EXERCISE: Could every line of the data be printed exactly as it reads?

STORED DATA:
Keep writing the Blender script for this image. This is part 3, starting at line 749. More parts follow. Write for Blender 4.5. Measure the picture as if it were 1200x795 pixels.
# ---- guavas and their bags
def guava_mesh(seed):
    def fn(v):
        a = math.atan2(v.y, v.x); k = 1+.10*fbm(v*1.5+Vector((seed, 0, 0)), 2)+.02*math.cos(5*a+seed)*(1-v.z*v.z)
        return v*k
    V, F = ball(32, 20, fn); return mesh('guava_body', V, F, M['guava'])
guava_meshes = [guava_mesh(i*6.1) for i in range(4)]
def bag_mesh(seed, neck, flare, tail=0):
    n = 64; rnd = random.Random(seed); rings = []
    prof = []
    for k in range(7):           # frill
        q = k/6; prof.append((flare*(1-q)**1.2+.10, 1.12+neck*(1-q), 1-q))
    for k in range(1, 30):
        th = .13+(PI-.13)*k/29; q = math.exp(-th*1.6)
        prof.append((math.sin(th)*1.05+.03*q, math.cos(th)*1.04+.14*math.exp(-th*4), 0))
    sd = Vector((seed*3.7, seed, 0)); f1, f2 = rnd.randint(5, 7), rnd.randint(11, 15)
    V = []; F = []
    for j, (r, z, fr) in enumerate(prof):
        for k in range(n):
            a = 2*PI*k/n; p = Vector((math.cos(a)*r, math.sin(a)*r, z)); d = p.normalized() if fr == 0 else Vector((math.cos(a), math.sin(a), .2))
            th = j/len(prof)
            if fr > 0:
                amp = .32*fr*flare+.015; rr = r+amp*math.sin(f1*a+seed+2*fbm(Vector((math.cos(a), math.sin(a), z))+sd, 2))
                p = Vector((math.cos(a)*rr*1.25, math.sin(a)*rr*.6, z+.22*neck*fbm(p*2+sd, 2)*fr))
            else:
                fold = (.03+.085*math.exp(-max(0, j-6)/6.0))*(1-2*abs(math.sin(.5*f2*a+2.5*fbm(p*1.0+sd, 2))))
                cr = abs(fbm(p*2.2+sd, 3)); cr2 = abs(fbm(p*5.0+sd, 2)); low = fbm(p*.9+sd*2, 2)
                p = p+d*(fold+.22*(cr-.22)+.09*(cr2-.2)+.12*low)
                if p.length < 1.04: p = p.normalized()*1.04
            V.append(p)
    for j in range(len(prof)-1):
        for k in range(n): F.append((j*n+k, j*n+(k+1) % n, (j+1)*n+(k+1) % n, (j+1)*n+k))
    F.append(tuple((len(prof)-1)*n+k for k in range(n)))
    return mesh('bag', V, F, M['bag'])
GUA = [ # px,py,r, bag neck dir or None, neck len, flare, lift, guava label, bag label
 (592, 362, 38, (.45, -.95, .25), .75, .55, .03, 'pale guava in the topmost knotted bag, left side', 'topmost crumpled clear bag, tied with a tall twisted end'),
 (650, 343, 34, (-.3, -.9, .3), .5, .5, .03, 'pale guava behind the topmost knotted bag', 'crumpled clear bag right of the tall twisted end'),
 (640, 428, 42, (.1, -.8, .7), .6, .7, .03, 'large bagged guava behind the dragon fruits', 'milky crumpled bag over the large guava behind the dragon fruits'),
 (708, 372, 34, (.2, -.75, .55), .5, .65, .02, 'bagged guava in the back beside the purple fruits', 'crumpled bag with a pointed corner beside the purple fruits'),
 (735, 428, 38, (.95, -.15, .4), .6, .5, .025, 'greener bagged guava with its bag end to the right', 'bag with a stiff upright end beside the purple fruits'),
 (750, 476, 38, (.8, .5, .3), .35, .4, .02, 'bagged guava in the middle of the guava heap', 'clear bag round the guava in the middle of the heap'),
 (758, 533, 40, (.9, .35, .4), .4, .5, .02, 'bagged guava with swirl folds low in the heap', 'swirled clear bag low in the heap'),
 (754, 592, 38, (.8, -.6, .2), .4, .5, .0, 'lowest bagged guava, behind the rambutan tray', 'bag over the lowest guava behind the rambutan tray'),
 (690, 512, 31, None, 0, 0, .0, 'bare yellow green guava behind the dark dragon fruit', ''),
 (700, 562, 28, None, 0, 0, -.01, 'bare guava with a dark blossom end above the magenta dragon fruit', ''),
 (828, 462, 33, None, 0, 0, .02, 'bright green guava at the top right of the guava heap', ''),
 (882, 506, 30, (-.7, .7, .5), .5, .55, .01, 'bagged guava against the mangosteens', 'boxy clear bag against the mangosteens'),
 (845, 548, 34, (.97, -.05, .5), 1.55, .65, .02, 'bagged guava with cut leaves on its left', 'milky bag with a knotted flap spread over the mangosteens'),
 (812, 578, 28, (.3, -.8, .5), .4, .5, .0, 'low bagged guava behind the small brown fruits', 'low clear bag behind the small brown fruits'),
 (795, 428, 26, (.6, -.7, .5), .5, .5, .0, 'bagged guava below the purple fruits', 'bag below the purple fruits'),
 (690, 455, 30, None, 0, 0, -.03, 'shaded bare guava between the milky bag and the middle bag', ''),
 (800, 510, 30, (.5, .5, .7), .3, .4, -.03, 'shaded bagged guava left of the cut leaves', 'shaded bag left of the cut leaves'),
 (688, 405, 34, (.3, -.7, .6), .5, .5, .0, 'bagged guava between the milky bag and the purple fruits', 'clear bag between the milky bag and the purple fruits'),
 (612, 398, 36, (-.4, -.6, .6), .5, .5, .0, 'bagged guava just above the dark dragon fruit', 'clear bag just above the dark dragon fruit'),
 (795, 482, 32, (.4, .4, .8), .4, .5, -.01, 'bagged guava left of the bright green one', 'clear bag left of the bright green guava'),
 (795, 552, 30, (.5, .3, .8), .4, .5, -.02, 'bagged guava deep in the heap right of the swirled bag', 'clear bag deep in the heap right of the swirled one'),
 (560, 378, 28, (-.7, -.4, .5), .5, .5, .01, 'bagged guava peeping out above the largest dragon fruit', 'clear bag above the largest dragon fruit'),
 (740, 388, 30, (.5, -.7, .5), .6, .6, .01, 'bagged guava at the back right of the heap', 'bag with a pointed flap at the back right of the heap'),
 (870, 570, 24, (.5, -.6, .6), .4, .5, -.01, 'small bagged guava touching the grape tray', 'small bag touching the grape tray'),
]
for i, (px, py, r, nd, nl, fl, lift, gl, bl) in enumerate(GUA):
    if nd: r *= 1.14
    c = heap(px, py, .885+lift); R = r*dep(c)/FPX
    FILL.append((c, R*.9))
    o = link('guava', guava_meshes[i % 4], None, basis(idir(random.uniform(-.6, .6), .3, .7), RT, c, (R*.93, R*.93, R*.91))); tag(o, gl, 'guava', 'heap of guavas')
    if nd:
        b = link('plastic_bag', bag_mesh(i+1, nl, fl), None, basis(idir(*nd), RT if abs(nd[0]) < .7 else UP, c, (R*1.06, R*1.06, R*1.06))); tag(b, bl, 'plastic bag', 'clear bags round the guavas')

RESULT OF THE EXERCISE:
Keep writing the Blender script for this image. This is part 3, starting at line 749. More parts follow. Write for Blender 4.5. Measure the picture as if it were 1200x795 pixels.
# ---- guavas and their bags
def guava_mesh(seed):
    def fn(v):
        a = math.atan2(v.y, v.x); k = 1+.10*fbm(v*1.5+Vector((seed, 0, 0)), 2)+.02*math.cos(5*a+seed)*(1-v.z*v.z)
        return v*k
    V, F = ball(32, 20, fn); return mesh('guava_body', V, F, M['guava'])
guava_meshes = [guava_mesh(i*6.1) for i in range(4)]
def bag_mesh(seed, neck, flare, tail=0):
    n = 64; rnd = random.Random(seed); rings = []
    prof = []
    for k in range(7):           # frill
        q = k/6; prof.append((flare*(1-q)**1.2+.10, 1.12+neck*(1-q), 1-q))
    for k in range(1, 30):
        th = .13+(PI-.13)*k/29; q = math.exp(-th*1.6)
        prof.append((math.sin(th)*1.05+.03*q, math.cos(th)*1.04+.14*math.exp(-th*4), 0))
    sd = Vector((seed*3.7, seed, 0)); f1, f2 = rnd.randint(5, 7), rnd.randint(11, 15)
    V = []; F = []
    for j, (r, z, fr) in enumerate(prof):
        for k in range(n):
            a = 2*PI*k/n; p = Vector((math.cos(a)*r, math.sin(a)*r, z)); d = p.normalized() if fr == 0 else Vector((math.cos(a), math.sin(a), .2))
            th = j/len(prof)
            if fr > 0:
                amp = .32*fr*flare+.015; rr = r+amp*math.sin(f1*a+seed+2*fbm(Vector((math.cos(a), math.sin(a), z))+sd, 2))
                p = Vector((math.cos(a)*rr*1.25, math.sin(a)*rr*.6, z+.22*neck*fbm(p*2+sd, 2)*fr))
            else:
                fold = (.03+.085*math.exp(-max(0, j-6)/6.0))*(1-2*abs(math.sin(.5*f2*a+2.5*fbm(p*1.0+sd, 2))))
                cr = abs(fbm(p*2.2+sd, 3)); cr2 = abs(fbm(p*5.0+sd, 2)); low = fbm(p*.9+sd*2, 2)
                p = p+d*(fold+.22*(cr-.22)+.09*(cr2-.2)+.12*low)
                if p.length < 1.04: p = p.normalized()*1.04
            V.append(p)
    for j in range(len(prof)-1):
        for k in range(n): F.append((j*n+k, j*n+(k+1) % n, (j+1)*n+(k+1) % n, (j+1)*n+k))
    F.append(tuple((len(prof)-1)*n+k for k in range(n)))
    return mesh('bag', V, F, M['bag'])
GUA = [ # px,py,r, bag neck dir or None, neck len, flare, lift, guava label, bag label
 (592, 362, 38, (.45, -.95, .25), .75, .55, .03, 'pale guava in the topmost knotted bag, left side', 'topmost crumpled clear bag, tied with a tall twisted end'),
 (650, 343, 34, (-.3, -.9, .3), .5, .5, .03, 'pale guava behind the topmost knotted bag', 'crumpled clear bag right of the tall twisted end'),
 (640, 428, 42, (.1, -.8, .7), .6, .7, .03, 'large bagged guava behind the dragon fruits', 'milky crumpled bag over the large guava behind the dragon fruits'),
 (708, 372, 34, (.2, -.75, .55), .5, .65, .02, 'bagged guava in the back beside the purple fruits', 'crumpled bag with a pointed corner beside the purple fruits'),
 (735, 428, 38, (.95, -.15, .4), .6, .5, .025, 'greener bagged guava with its bag end to the right', 'bag with a stiff upright end beside the purple fruits'),
 (750, 476, 38, (.8, .5, .3), .35, .4, .02, 'bagged guava in the middle of the guava heap', 'clear bag round the guava in the middle of the heap'),
 (758, 533, 40, (.9, .35, .4), .4, .5, .02, 'bagged guava with swirl folds low in the heap', 'swirled clear bag low in the heap'),
 (754, 592, 38, (.8, -.6, .2), .4, .5, .0, 'lowest bagged guava, behind the rambutan tray', 'bag over the lowest guava behind the rambutan tray'),
 (690, 512, 31, None, 0, 0, .0, 'bare yellow green guava behind the dark dragon fruit', ''),
 (700, 562, 28, None, 0, 0, -.01, 'bare guava with a dark blossom end above the magenta dragon fruit', ''),
 (828, 462, 33, None, 0, 0, .02, 'bright green guava at the top right of the guava heap', ''),
 (882, 506, 30, (-.7, .7, .5), .5, .55, .01, 'bagged guava against the mangosteens', 'boxy clear bag against the mangosteens'),
 (845, 548, 34, (.97, -.05, .5), 1.55, .65, .02, 'bagged guava with cut leaves on its left', 'milky bag with a knotted flap spread over the mangosteens'),
 (812, 578, 28, (.3, -.8, .5), .4, .5, .0, 'low bagged guava behind the small brown fruits', 'low clear bag behind the small brown fruits'),
 (795, 428, 26, (.6, -.7, .5), .5, .5, .0, 'bagged guava below the purple fruits', 'bag below the purple fruits'),
 (690, 455, 30, None, 0, 0, -.03, 'shaded bare guava between the milky bag and the middle bag', ''),
 (800, 510, 30, (.5, .5, .7), .3, .4, -.03, 'shaded bagged guava left of the cut leaves', 'shaded bag left of the cut leaves'),
 (688, 405, 34, (.3, -.7, .6), .5, .5, .0, 'bagged guava between the milky bag and the purple fruits', 'clear bag between the milky bag and the purple fruits'),
 (612, 398, 36, (-.4, -.6, .6), .5, .5, .0, 'bagged guava just above the dark dragon fruit', 'clear bag just above the dark dragon fruit'),
 (795, 482, 32, (.4, .4, .8), .4, .5, -.01, 'bagged guava left of the bright green one', 'clear bag left of the bright green guava'),
 (795, 552, 30, (.5, .3, .8), .4, .5, -.02, 'bagged guava deep in the heap right of the swirled bag', 'clear bag deep in the heap right of the swirled one'),
 (560, 378, 28, (-.7, -.4, .5), .5, .5, .01, 'bagged guava peeping out above the largest dragon fruit', 'clear bag above the largest dragon fruit'),
 (740, 388, 30, (.5, -.7, .5), .6, .6, .01, 'bagged guava at the back right of the heap', 'bag with a pointed flap at the back right of the heap'),
 (870, 570, 24, (.5, -.6, .6), .4, .5, -.01, 'small bagged guava touching the grape tray', 'small bag touching the grape tray'),
]
for i, (px, py, r, nd, nl, fl, lift, gl, bl) in enumerate(GUA):
    if nd: r *= 1.14
    c = heap(px, py, .885+lift); R = r*dep(c)/FPX
    FILL.append((c, R*.9))
    o = link('guava', guava_meshes[i % 4], None, basis(idir(random.uniform(-.6, .6), .3, .7), RT, c, (R*.93, R*.93, R*.91))); tag(o, gl, 'guava', 'heap of guavas')
    if nd:
        b = link('plastic_bag', bag_mesh(i+1, nl, fl), None, basis(idir(*nd), RT if abs(nd[0]) < .7 else UP, c, (R*1.06, R*1.06, R*1.06))); tag(b, bl, 'plastic bag', 'clear bags round the guavas')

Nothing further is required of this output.